The news that slavery-free chocolate brand, Tony’s Chocolonely, has been dropped from Slave Free Chocolate’s list has been widely reported. The brand has lost its spot on the list due to its relationship with supplier, Barry Callebaut.

If you don’t know about Tony’s Chocolonely (where have you been?!), it’s a slave-free, ethical chocolate brand born from a Dutch journalist’s horror that he had been complicit in slavery by eating chocolate. The brand’s mission, packaging and communications is all centred around traceability, fair wages for the entire supply chain and ending slavery in the chocolate industry. Recently the brand made noise by launching limited editions that imitated other well-known chocolate bars to highlight the industry-wide issues.

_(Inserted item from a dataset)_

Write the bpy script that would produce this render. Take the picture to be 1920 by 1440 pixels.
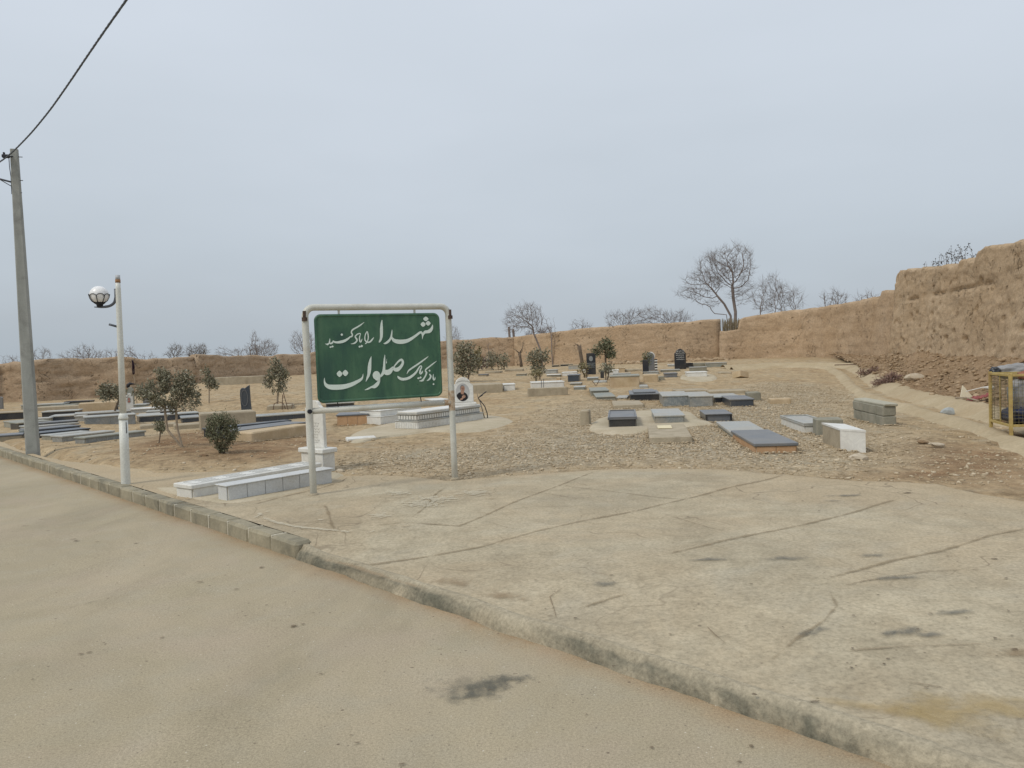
import bpy, bmesh, math, random
import numpy as np
from mathutils import Vector, Matrix, noise
R = math.radians
random.seed(7); rng = np.random.default_rng(11)
for o in list(bpy.data.objects): bpy.data.objects.remove(o)
sc = bpy.context.scene
COL = sc.collection

# ------------------------------------------------------------------ camera
F = 1442.0; PITCH = R(2.2); ROLL = R(2.18); EYE = 1.6
CR, SR, CP, SP = math.cos(ROLL), math.sin(ROLL), math.cos(PITCH), math.sin(PITCH)
cd = bpy.data.cameras.new('camera'); cam = bpy.data.objects.new('camera', cd); COL.objects.link(cam)
cd.sensor_width = 36; cd.lens = F/1920*36; cd.clip_end = 5000; cd.clip_start = 0.05
Rv = Vector((CR, -SR*SP, -SR*CP)); Uv = Vector((SR, SP*CR, CP*CR)); Fv = Vector((0, CP, -SP))
M = Matrix(((Rv.x, Uv.x, -Fv.x, 0), (Rv.y, Uv.y, -Fv.y, 0), (Rv.z, Uv.z, -Fv.z, EYE), (0, 0, 0, 1)))
cam.matrix_world = M
sc.camera = cam
sc.view_settings.view_transform = 'Standard'; sc.view_settings.look = 'None'
sc.view_settings.exposure = 0.0; sc.view_settings.gamma = 1.0

# ------------------------------------------------------------------ world (overcast) and sun
SUN_EL, SUN_AZ = R(48), R(-128)      # azimuth measured from +Y towards +X: behind the camera, left
w = bpy.data.worlds.new('World'); sc.world = w; w.use_nodes = True
nt = w.node_tree; nt.nodes.clear(); L = nt.links.new
out = nt.nodes.new('ShaderNodeOutputWorld')
sky = nt.nodes.new('ShaderNodeTexSky'); sky.sky_type = 'NISHITA'; sky.sun_disc = False
sky.sun_elevation = SUN_EL; sky.sun_rotation = SUN_AZ; sky.dust_density = 3.0
b1 = nt.nodes.new('ShaderNodeBackground'); b1.inputs[1].default_value = 0.004; L(sky.outputs[0], b1.inputs[0])
tc = nt.nodes.new('ShaderNodeTexCoord'); sx = nt.nodes.new('ShaderNodeSeparateXYZ'); L(tc.outputs['Generated'], sx.inputs[0])
nz = nt.nodes.new('ShaderNodeTexNoise'); nz.inputs['Scale'].default_value = 1.6; nz.inputs['Detail'].default_value = 4
mp = nt.nodes.new('ShaderNodeMapping'); mp.inputs['Scale'].default_value = (1, 1, 3.2); L(tc.outputs['Generated'], mp.inputs[0]); L(mp.outputs[0], nz.inputs[0])
ma = nt.nodes.new('ShaderNodeMath'); ma.operation = 'MULTIPLY_ADD'; ma.inputs[1].default_value = 0.34; L(nz.outputs[0], ma.inputs[0]); L(sx.outputs[2], ma.inputs[2])
ms = nt.nodes.new('ShaderNodeMath'); ms.operation = 'SUBTRACT'; ms.inputs[1].default_value = 0.17; L(ma.outputs[0], ms.inputs[0])
cr = nt.nodes.new('ShaderNodeValToRGB'); L(ms.outputs[0], cr.inputs[0])
el = cr.color_ramp.elements
el[0].position = 0.0; el[0].color = (0.42, 0.475, 0.525, 1)
el[1].position = 1.0; el[1].color = (0.80, 0.84, 0.90, 1)
for p, c in ((0.05, (0.45, 0.50, 0.55)), (0.16, (0.515, 0.575, 0.635)), (0.32, (0.59, 0.65, 0.72)), (0.48, (0.645, 0.705, 0.785))):
    e = el.new(p); e.color = (*c, 1)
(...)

Tony’s told The Grocer that it has never hidden its relationship with Barry Callebaut. It “contracts out a separate arm of [the] factory that has been specifically set up to accommodate full supply chain traceability since 2015.” But Slave Free Chocolate says that Tony’s benefits from price advantage through working with Barry Callebaut and that is why it took the difficult decision to remove the brand from its list.

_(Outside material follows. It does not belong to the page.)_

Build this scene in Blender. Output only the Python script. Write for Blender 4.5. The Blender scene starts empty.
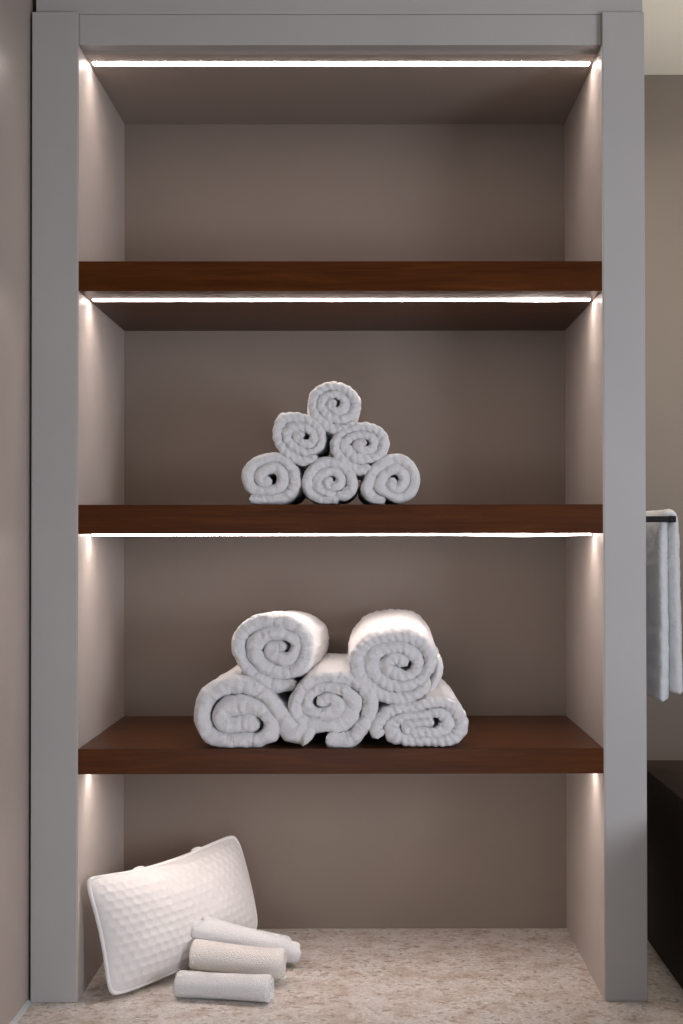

Much of the coverage of this story to date has been largely balanced, which gives me significant hope. This brand was created to work towards a slave-free chocolate industry. Its goal is to prove that it is possible to be a big chocolate brand and have full traceability, pay a fair wage to farmers and be confident that there is no slavery anywhere in the chain.

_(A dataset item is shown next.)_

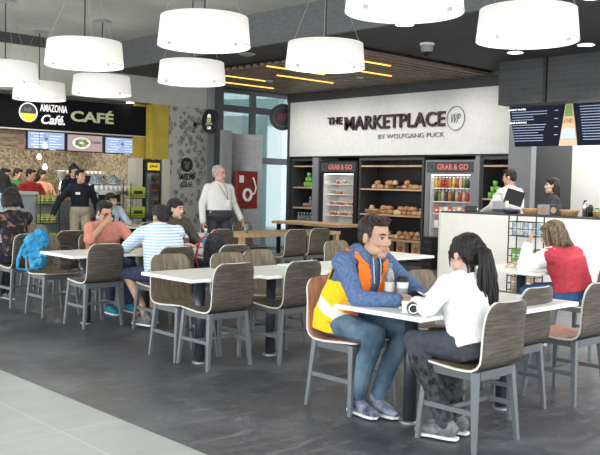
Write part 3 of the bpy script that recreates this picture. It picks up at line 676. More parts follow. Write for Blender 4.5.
# fire hose cabinet on steel wall
t=root('fire_hose_cabinet',(10.65,13.12,1.34),math.radians(8),'red fire hose cabinet on the steel wall right of the standing man','fire cabinet')
obj('box',bx(-.30,.30,0,.09,-.37,.37),'fire_red',t,bevel=.01); obj('recess',bx(-.26,.26,-.004,0,-.33,.33),'fire_red',t)
obj('hose_reel',ring(bmesh.new(),(-.03,-.02,-.10),.13,.05,WY,.03),'paper',t); obj('hose',tube([(.08,-.04,-.1),(.17,-.05,-.06),(.2,-.05,.05),(.15,-.05,.17),(.12,-.04,.24)],.016),'paper',t,smooth=True); obj('notice',bx(-.24,-.12,-.012,-.005,.14,.28),'paper',t)
t.location.y=12.93

# ------------------------------------------------------------------ marketplace
t=root('marketplace_sign',(XW-.01,10.6,2.7),0,'dark raised lettering of the marketplace sign on the grey fascia','sign')
for s,w_,h_,p in (('THE',.40,.14,(0,1.445,.065)),('MARKETPLACE',2.47,.26,(0,-.07,.0))):
    text('letters',s,w_,h_,V(p)+V((-.022,0,0)),WX,'sign_plum',t,ext=.02,bold=.012); text('letters_edge',s,w_+.015,h_+.012,V(p)+V((-.004,.008,-.006)),WX,'sign_magenta',t,ext=.003,bold=.016)
text('letters','BY WOLFGANG PUCK',1.57,.085,(-.006,-.5,-.285),WX,'sign_grey',t,ext=.004,bold=-.004)
obj('monogram_ring',ring(bmesh.new(),(-.008,-1.53,-.01),.215,.012,WX,.008,sx=.9),'sign_grey',t); text('monogram','WP',.2,.16,(-.008,-1.53,-.01),WX,'sign_grey',t,ext=.004,bold=-.008,shear=.45)
def unit(y0,y1,zs,lab,top=1):
    t=root('shelf_unit',(XW+.05,(y0+y1)/2,0),0,lab,'shelving'); h=(y1-y0)/2; fr=bmesh.new()
    for a in ((0,.5,-h,-h+.045),(0,.5,h-.045,h)): bx(*a,0,2.02,fr)
    bx(0,.5,-h+.045,h-.045,1.965,2.02,fr); bx(0,.5,-h+.045,h-.045,0,.10,fr); obj('frame',fr,'charcoal',t); obj('back_panel',bx(.48,.5,-h+.045,h-.045,.1,1.965),'black',t)
    for z in zs: obj('shelf',bx(0.0,.48,-h+.045,h-.045,z-.03,z),'shelf_oak',t)
    return t
unit(12.70,13.38,(1.87,1.42,.99,.66),'narrow dark shelf unit with green cups at the left end of the shop wall')
unit(9.80,11.42,(1.87,1.42,.93,.46,.1),'wide dark shelf unit full of bread between the two fridges')
unit(7.95,8.55,(1.87,1.30,.9),'dark shelf unit partly hidden behind the man at the till')
S('column_4',bx(XW,XW+.6,12.53,12.70,0,2.03),'unit_grey'); S('column_5',bx(XW,XW+.6,8.55,8.64,0,2.03),'unit_grey')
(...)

As a consumer and a PR, I love Tony’s Chocolonely. This news presents a potential PR nightmare and it’s great to see the brand face it head on and say this is part of the process of changing the industry.

Because when it comes down to it we’re all doing our best aren’t we? I don’t always buy Tony’s, I sometimes forget to turn the light off when I leave the room and I can’t say that I always recycle absolutely everything that can be recycled 100% of the time. But I am doing my best. Just like Tony’s and just like most people.